I’ve written before about how writers need to treat writing the same way they treat exercise. Do it regularly—everyday, if possible, because the creative muse easily grows rusty and stiff when it’s not used.

To that end, I’ve developed a series of Writing Warm-Up Exercises you can do to get your creative muse revved up.

If you were following me on Twitter (@writersinkwell) several months ago, you have probably done these 10 Writing Warm-Up Exercises. Try them again because this time you’ll write even more. You should know, however, that these 10 writing exercises are only the tip of the iceberg, so to speak. I have developed more than 100 of them over the years. Someday, I’ll make all 100 available. Until then . . .

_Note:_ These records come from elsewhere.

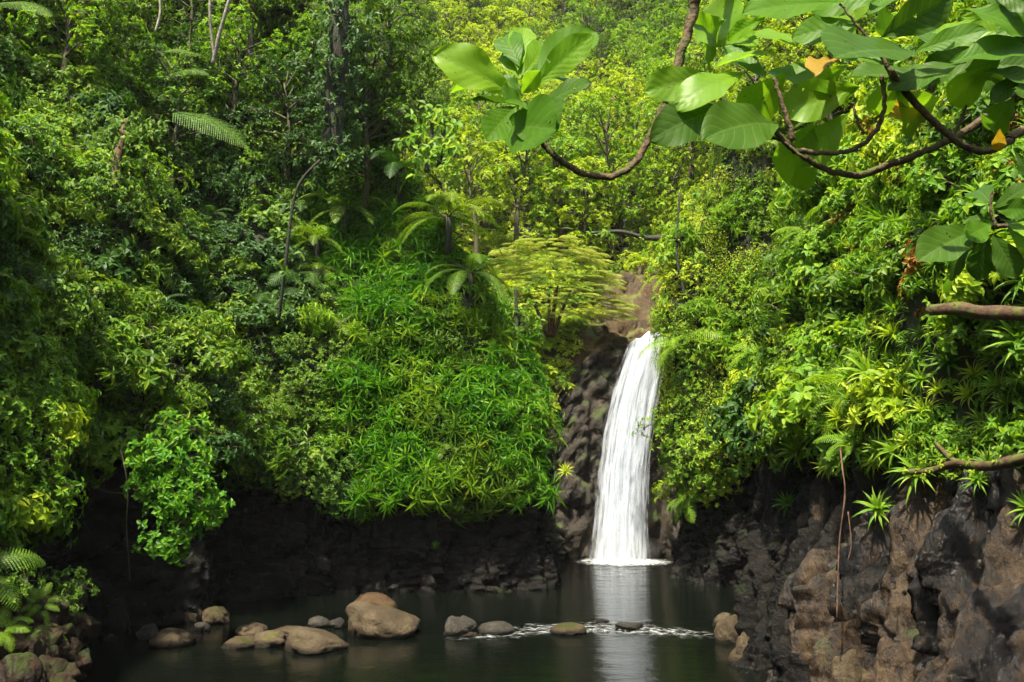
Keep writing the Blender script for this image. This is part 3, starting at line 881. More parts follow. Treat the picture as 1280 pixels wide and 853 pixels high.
# foliage zones from the picture: what grows where, with darker leaves for shade
BULGE = [(385, 260), (400, 190), (440, 150), (500, 190), (545, 260), (600, 350), (650, 440), (690, 530), (715, 600), (715, 680), (460, 680), (440, 600), (400, 520), (430, 400), (400, 330)]
RTUFT = [(1040, 420), (1290, 400), (1290, 620), (1140, 640), (1060, 640), (1000, 560)]
YEDGE = [(-40, 380), (60, 400), (90, 520), (70, 700), (-40, 740)]
def zone(px, py, u, k):
    """returns species list [(species, mat, weight)]"""
    if 15.5 < u < 20.3 and k > 3.5:
        return 'bank'
    if inpoly(px, py, BULGE) and 7 < u < 15: return 'bulge'
    if u <= 14.2:
        if inpoly(px, py, YEDGE): return 'yedge'
        if px > 380 and py < 420: return 'leftback'
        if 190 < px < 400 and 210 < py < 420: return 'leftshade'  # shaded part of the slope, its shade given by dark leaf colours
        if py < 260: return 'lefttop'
        return 'left'
    if 20.3 <= u <= 24: return 'curtain'
    if inpoly(px, py, RTUFT): return 'rtuft'
    return 'right'

def is_foliage(px, py, u, k, p):
    if 17.75 + .3 * noise.noise(p * .6) < u < 19.5 + .3 * noise.noise(p * .7) and k < 6.6:
        return False
    if 12.9 < u < 18.6 and inpoly(px, py, [(676, 540), (688, 500), (716, 462), (722, 415), (752, 385), (768, 350), (780, 330), (850, 330), (850, 760), (676, 760)]): return False
    lo = 3.45 + 0.25 * noise.noise(p * 0.7)
    if u < 4.6: lo = 3.0 + .5 * noise.noise(p * .7)
    if 15.8 < u < 18: lo = 3.9
    if 20 < u < 24.2: lo = 3.1
    if 23.6 < u < 26.2: lo = 3.95 + .3 * noise.noise(p * .8)
    if u > 26.2: lo = 3.55 + .5 * noise.noise(p * .5)
    return k > lo

def candidates(n, seed, views=((0, 0, 0),), margin=60, maxd=None, mind=None):
    r = random.Random(seed)
    for i in range(n):
        px, py = r.uniform(-margin, 1280 + margin), r.uniform(-margin, 853)
        o = views[i % len(views)]
        rr = ray(px, py).normalized()
        loc, nrm, idx, dist = bvh.ray_cast(CAM + Vector(o), rr)
        if loc is None: continue
        if nrm.dot(rr) > 0: nrm = -nrm
        if maxd and dist > maxd: continue
        if mind and dist < mind: continue
        k, u = TK[idx], TU[idx]
        qx, qy = proj(loc)
        if not is_foliage(qx, qy, u, k, loc): continue
        yield loc, nrm, k, u, qx, qy, dist, r

VIEWS = ((0, 0, 0), (0, 0, 0), (-2, 0, .5), (2, 0, .5), (0, 3, 1))

# --- 1. undergrowth carpets (uncountable), one object per material
def carpet(name, label, protos, mat, pts):
    Vs, Fs, b = [], [], 0
    for (p, up, sc, sp, pi) in pts:
        V, Fq = protos[pi % len(protos)]
        q = orient(up, sp).to_matrix()
        A = np.array(q)
        W = (V * sc) @ A.T + np.array(tuple(p))
        Vs.append(W)
        Fs.extend([tuple(k + b for k in f) for f in Fq]); b += len(V)
    me = mesh_np(name, np.concatenate(Vs), Fs, mat)
    return tag(obj(name, me), label, 'undergrowth', kind='stuff')

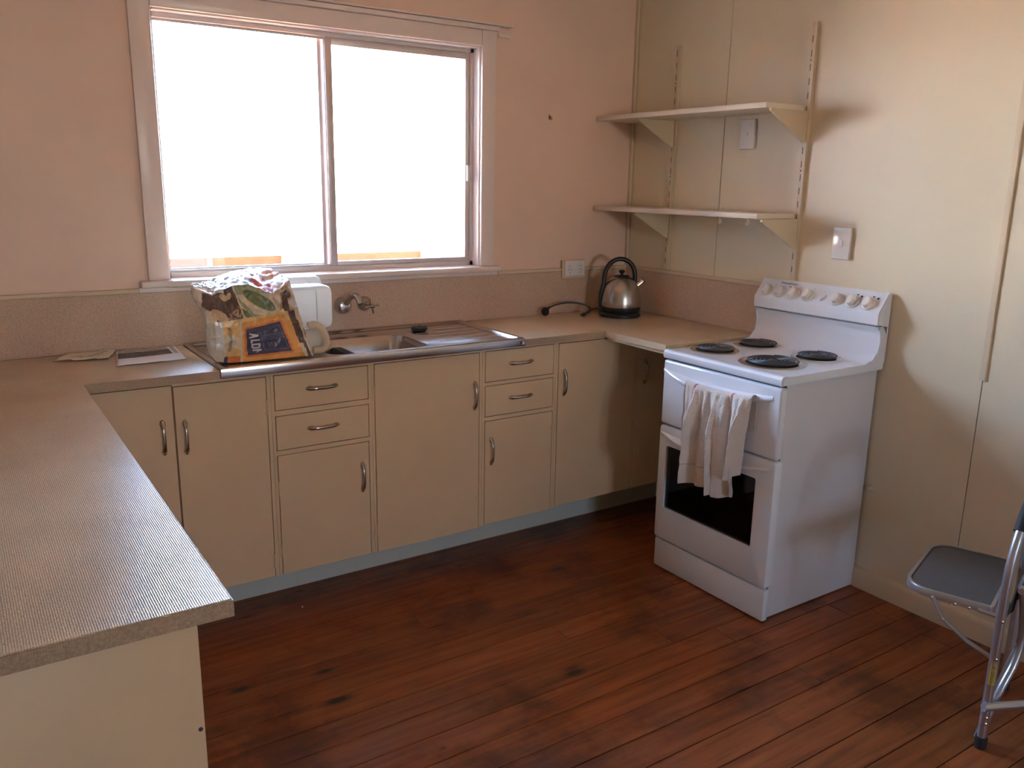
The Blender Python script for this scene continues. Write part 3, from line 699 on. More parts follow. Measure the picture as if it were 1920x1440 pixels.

I’ve collected the 10 Writing Warm-Up Exercises I posted on Twitter and now you can read them here in one place. Print this post and keep it on your desk to help you get warmed up each morning.

These exercises work best if you can do them at the same time each day. However, if you can’t, just doing them daily still helps get the creative muse working more easily.

Writing Warm-Up Exercise Guidelines

Remember to set a timer, so your thoughts and your writing are not interrupted by you having to look at the clock.

1. For each exercise, write in what I call ‘Stream of Consciousness’ and do not edit anything. Just write.

2. Select an object on your desk & write about it for 2 minutes.

3. Look out the window and write for 3 minutes about the first thing you see.

4. Write for 5 minutes about the last book you read.

5. Write for 5 minutes about your favorite recurring daydream.

6. Write for 5 minutes about planting a summer garden even if you’ve never done it

7. Write in the first person for 7 minutes about what it’s like to be a pirate.

8. Write 7 minutes about yourself from your pet’s perspective.

9. Write 8 minutes in the 1st person about your life in an 1865 log cabin.

10. Write for 9 minutes about your first day of school.

Write 10 minutes about when you realized you wanted to be a writer.

If you want to be a good writer, whatever you do, don’t stop writing!